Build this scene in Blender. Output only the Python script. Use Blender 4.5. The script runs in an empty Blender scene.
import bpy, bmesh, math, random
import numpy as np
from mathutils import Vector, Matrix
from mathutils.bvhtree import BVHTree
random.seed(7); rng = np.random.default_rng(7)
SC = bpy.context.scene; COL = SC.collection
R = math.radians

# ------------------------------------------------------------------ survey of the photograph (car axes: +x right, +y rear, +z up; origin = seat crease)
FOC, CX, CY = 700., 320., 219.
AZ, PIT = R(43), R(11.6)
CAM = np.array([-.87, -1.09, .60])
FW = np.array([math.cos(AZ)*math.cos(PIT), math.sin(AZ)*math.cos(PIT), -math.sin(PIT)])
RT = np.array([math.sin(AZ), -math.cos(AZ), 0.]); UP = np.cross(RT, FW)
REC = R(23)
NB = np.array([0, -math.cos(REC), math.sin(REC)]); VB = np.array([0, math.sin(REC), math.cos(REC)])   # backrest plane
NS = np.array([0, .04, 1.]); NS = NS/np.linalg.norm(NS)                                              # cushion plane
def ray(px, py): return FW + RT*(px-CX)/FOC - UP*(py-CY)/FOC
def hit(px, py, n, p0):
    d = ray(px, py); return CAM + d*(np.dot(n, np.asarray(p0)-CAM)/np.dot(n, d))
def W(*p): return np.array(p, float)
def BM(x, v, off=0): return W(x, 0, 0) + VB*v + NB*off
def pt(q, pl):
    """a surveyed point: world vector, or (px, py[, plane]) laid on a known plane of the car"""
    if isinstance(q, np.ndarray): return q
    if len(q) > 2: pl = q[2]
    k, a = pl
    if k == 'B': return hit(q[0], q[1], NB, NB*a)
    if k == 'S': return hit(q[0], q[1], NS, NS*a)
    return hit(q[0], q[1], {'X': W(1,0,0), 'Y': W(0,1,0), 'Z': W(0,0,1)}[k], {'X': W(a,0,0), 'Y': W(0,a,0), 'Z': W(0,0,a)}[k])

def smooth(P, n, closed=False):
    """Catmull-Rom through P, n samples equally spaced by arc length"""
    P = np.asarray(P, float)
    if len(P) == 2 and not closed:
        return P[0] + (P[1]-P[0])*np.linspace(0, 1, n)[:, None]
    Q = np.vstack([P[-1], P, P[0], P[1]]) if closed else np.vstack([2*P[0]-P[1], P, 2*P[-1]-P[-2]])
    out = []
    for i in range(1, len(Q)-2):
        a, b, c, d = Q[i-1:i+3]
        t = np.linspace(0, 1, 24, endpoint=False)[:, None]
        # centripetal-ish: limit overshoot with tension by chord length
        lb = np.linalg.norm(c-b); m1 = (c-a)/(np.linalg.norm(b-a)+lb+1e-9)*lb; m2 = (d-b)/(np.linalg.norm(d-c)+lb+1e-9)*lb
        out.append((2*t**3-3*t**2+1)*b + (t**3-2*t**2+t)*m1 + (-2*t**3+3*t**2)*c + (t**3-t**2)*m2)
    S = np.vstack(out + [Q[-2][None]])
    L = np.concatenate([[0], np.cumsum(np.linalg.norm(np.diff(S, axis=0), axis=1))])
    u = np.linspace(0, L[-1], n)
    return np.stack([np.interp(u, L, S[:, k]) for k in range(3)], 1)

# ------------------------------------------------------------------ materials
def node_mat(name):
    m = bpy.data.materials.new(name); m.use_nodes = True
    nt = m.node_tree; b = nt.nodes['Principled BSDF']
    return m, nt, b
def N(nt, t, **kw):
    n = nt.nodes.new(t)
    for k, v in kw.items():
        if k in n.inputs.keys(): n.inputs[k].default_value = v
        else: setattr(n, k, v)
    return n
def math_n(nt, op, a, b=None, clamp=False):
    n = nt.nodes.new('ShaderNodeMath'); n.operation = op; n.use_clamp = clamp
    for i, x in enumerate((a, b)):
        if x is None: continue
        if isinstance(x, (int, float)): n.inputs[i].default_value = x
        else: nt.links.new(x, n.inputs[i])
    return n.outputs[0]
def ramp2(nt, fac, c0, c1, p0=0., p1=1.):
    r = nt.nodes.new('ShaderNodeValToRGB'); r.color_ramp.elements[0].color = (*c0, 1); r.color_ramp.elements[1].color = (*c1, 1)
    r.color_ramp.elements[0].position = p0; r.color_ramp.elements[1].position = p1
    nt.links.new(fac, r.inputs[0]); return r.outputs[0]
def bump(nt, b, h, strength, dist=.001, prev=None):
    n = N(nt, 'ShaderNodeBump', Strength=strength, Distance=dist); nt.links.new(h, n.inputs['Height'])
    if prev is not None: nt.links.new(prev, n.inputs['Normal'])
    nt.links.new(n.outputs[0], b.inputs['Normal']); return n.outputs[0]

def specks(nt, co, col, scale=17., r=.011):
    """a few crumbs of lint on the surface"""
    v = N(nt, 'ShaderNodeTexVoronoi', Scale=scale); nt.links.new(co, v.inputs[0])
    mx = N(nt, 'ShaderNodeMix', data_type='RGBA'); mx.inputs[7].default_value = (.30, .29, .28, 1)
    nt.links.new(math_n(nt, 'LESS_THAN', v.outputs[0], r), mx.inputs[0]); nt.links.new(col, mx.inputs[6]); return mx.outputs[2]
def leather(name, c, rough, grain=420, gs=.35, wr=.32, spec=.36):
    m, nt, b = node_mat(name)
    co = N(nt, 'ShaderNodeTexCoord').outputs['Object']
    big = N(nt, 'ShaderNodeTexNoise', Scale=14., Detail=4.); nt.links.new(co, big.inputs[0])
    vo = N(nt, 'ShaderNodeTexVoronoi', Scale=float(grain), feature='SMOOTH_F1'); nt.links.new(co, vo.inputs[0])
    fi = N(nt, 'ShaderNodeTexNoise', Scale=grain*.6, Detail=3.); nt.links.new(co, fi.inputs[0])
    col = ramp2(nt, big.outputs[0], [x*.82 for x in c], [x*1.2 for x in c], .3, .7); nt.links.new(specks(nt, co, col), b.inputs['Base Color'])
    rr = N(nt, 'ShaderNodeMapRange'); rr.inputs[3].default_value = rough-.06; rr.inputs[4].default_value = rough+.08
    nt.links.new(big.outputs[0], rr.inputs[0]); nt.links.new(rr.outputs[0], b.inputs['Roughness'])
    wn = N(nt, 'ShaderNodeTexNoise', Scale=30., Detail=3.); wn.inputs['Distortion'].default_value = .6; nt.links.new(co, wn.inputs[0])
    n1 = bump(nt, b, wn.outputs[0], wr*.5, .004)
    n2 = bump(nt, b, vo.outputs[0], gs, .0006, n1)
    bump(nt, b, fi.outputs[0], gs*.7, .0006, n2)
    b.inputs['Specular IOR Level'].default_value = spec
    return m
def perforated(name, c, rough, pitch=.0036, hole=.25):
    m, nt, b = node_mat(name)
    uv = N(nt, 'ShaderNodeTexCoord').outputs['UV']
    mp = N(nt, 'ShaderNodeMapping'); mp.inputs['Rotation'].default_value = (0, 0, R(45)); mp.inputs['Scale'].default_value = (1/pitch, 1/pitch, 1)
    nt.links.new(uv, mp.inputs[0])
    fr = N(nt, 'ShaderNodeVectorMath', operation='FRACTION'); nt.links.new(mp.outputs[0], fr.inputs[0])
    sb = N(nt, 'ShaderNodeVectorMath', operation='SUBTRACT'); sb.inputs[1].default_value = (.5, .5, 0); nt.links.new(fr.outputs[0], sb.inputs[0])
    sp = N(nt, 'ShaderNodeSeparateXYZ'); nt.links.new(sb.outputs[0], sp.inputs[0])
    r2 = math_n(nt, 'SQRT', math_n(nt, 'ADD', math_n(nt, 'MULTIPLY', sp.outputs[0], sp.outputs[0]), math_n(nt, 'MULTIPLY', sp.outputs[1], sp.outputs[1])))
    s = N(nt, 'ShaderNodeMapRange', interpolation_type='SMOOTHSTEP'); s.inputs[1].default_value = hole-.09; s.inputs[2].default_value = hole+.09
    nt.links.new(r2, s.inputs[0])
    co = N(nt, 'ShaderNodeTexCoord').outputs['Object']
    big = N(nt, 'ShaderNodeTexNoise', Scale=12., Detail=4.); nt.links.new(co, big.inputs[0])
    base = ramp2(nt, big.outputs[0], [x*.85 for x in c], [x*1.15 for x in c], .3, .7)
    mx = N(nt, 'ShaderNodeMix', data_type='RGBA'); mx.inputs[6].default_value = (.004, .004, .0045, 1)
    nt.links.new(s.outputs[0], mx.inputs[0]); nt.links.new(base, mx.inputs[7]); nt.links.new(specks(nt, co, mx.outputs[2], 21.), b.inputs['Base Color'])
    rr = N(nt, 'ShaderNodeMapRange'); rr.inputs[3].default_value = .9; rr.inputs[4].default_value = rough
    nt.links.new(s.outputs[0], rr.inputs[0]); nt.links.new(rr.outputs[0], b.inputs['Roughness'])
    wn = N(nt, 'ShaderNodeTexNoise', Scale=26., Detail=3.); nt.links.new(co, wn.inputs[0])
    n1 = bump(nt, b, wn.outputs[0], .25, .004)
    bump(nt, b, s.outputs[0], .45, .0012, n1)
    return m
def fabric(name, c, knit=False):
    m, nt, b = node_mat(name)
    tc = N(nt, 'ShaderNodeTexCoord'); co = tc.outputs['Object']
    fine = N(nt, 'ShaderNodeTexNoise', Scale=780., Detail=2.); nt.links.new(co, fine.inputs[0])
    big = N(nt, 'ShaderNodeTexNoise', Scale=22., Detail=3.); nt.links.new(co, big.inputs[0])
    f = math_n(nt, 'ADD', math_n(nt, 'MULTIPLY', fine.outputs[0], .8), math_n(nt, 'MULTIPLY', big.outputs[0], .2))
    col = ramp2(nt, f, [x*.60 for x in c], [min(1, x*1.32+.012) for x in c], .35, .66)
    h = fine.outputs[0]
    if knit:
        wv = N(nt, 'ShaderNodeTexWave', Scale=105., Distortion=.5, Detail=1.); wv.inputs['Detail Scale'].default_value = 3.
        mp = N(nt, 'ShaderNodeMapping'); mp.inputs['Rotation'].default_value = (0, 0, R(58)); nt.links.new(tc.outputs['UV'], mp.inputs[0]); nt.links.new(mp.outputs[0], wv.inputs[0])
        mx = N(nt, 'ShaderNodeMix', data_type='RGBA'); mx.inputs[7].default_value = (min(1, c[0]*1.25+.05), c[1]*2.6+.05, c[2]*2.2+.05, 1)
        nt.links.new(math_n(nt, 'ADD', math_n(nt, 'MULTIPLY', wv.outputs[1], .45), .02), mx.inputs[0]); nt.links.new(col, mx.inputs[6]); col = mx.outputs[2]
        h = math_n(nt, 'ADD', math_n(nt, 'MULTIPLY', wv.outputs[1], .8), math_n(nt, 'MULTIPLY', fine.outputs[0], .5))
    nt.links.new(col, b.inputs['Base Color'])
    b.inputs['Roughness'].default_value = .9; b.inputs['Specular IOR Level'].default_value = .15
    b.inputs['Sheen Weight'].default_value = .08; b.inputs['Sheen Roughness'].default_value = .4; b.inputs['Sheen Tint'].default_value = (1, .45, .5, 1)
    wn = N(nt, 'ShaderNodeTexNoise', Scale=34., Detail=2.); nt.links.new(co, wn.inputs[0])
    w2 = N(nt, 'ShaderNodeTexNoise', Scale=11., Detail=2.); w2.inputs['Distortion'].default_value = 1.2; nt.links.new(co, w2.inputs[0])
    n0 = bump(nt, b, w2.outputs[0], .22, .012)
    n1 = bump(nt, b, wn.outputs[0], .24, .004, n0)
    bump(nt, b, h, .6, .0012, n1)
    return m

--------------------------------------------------

#### Given instruction:
Restate, word for word and with nothing added, the lines from the first line of the listing through the one where "R = math.radians" stands.

#### Result:
Build this scene in Blender. Output only the Python script. Use Blender 4.5. The script runs in an empty Blender scene.
import bpy, bmesh, math, random
import numpy as np
from mathutils import Vector, Matrix
from mathutils.bvhtree import BVHTree
random.seed(7); rng = np.random.default_rng(7)
SC = bpy.context.scene; COL = SC.collection
R = math.radians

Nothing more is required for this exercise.